C'est souvent grâce à leur gardien que les Martlets ont préservé cette saison une série record de 105 victoires dans leur conférence. La 100e a d'ailleurs été acquise en fusillade, au CEPSUM de l'UdeM, et Labonté n'a laissé personne la déjouer.

Au moment d'entamer les championnats nationaux, ce week-end à Waterloo, elle a remporté ses 21 matchs de l'année, avec neuf blanchissages, une moyenne de 0,70 et un taux d'efficacité de ,960. Sans surprise, Labonté a été choisie au sein de l'équipe d'étoiles du Sport interuniversitaire canadien.

«Je pense que je procure beaucoup de confiance à mes coéquipières, a-t-elle estimé.
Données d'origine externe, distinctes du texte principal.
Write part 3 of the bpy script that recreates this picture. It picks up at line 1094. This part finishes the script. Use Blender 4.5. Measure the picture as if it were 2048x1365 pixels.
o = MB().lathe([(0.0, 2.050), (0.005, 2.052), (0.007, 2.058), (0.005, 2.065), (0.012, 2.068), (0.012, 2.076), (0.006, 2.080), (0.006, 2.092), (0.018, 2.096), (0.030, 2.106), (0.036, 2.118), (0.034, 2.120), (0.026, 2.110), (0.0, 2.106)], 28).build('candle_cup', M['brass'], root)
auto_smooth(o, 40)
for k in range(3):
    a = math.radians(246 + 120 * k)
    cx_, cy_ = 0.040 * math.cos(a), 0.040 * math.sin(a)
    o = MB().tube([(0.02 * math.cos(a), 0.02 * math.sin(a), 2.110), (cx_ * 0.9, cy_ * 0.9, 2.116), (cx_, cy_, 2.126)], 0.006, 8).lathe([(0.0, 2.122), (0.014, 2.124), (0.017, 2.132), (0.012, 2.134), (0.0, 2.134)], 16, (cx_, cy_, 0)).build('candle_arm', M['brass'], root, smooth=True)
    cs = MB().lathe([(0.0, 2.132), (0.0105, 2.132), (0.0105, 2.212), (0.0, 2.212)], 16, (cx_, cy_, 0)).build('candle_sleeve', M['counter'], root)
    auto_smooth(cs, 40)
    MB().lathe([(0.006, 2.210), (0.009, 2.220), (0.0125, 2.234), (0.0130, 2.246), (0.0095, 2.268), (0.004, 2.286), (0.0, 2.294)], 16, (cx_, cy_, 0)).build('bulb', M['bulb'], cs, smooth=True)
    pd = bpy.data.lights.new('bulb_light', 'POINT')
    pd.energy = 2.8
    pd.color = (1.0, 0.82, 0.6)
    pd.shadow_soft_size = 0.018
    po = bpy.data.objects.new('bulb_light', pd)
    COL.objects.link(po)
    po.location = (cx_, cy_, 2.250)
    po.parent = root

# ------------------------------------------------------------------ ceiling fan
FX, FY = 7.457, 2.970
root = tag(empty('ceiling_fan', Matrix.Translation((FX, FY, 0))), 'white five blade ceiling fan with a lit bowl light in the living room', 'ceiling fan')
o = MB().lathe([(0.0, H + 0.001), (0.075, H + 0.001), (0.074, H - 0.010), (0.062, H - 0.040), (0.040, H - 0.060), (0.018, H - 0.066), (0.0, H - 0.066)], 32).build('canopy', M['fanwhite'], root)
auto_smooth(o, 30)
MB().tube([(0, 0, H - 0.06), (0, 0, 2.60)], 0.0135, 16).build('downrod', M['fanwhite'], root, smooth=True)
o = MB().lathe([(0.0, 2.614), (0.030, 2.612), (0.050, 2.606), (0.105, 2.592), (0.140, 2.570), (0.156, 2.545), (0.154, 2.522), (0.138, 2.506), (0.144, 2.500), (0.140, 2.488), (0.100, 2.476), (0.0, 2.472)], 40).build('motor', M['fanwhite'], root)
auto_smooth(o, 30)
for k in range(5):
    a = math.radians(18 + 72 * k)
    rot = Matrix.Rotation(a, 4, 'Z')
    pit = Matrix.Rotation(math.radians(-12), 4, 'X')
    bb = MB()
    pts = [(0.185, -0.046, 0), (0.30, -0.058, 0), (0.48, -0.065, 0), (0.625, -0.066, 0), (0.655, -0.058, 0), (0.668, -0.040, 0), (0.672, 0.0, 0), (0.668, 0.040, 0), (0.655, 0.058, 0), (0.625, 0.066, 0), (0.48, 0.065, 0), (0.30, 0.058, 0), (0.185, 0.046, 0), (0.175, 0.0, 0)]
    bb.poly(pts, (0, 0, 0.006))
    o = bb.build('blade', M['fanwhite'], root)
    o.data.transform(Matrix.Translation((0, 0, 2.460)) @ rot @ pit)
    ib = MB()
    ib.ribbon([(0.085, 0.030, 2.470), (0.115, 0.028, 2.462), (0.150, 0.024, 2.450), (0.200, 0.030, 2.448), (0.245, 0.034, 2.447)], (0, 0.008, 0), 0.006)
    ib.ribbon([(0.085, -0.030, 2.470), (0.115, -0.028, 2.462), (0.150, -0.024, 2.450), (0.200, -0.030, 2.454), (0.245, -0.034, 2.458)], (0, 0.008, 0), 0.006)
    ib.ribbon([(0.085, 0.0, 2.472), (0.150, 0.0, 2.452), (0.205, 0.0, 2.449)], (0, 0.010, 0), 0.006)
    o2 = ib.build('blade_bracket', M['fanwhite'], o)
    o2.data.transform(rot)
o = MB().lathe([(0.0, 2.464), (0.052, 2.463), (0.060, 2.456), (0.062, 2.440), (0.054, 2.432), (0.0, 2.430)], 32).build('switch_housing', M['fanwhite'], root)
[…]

Elles savent que je suis là, derrière, prête à corriger une erreur si c'est nécessaire, et elles peuvent prendre des risques. J'aime aussi me déplacer autour de mes filets, manier la rondelle, et cela est devenu une caractéristique de notre jeu.»

L'entraîneur-chef Peter Smith ne tarit évidemment pas d'éloges envers Labonté. «Sa contribution à l'équipe est extraordinaire, a-t-il souligné. Charline travaille toujours très fort et son exemple a un effet d'entraînement sur toutes les filles. C'est une gagnante, qui cherche toujours à s'améliorer et ne se contente pas d'une victoire ou d'une bonne performance.»

Encore quatre ans

«Avec le programme olympique, a rappelé Labonté, on travaille pendant quatre ans en fonction d'un seul match: la finale des Jeux! C'est très exigeant et ça nécessite beaucoup de sacrifices. Après les Jeux de Vancouver, j'ai beaucoup réfléchi à mon avenir...»

Après avoir partagé le travail avec Kim St-Pierre, en 2006, Labonté espérait encore davantage des Jeux de 2010. Une blessure à un genou l'a plutôt reléguée au poste de réserviste et elle n'a disputé qu'une période en ronde préliminaire.

«Vancouver a été une expérience à la fois excitante et frustrante, a-t-elle avoué. C'était fantastique de porter les couleurs du Canada, chez nous, avec le soutien des partisans qui nous reconnaissaient partout et nous encourageaient sans cesse.

«Mais c'était décevant de ne pas jouer davantage, après tout ce travail. C'est pour ça que j'ai hésité. J'ai toutefois décidé de poursuivre l'aventure pour un autre quatre ans et cela m'a amené à décider où je jouerais cette saison. J'aurais pu aller jouer avec l'équipe de Montréal dans la Ligue canadienne professionnelle, mais Kim (St-Pierre) est déjà là et l'encadrement n'est pas au même niveau qu'à McGill.»

Plusieurs Canadiennes se laissent tenter par les universités américaines, mais Labonté n'est pas admissible à la NCAA parce qu'elle a joué dans la LHJMQ, de 1999 à 2001. «Je ne regrette rien de cette décision, a-t-elle dit. À l'époque, cela m'offrait la possibilité de progresser comme gardienne et j'ai vraiment apprécié l'expérience.

«Par ailleurs, je ne suis pas certaine que les universités américaines offrent le même encadrement académique que les nôtres. Ici, à McGill, je complète un baccalauréat en éducation physique et j'aimerais amorcer une maîtrise en psychologie du sport.

«L'aspect psychologique est tellement important dans les sports de haut niveau, je suis bien placée pour le savoir. J'aimerais pouvoir aider de jeunes athlètes à atteindre leur plein potentiel.»

Avec sa maturité, son palmarès exceptionnel et ses habitudes de travail, Labonté sera assurément une merveilleuse conseillère quand elle décidera de se consacrer à ce qu'elle appelle encore «la vie après le hockey».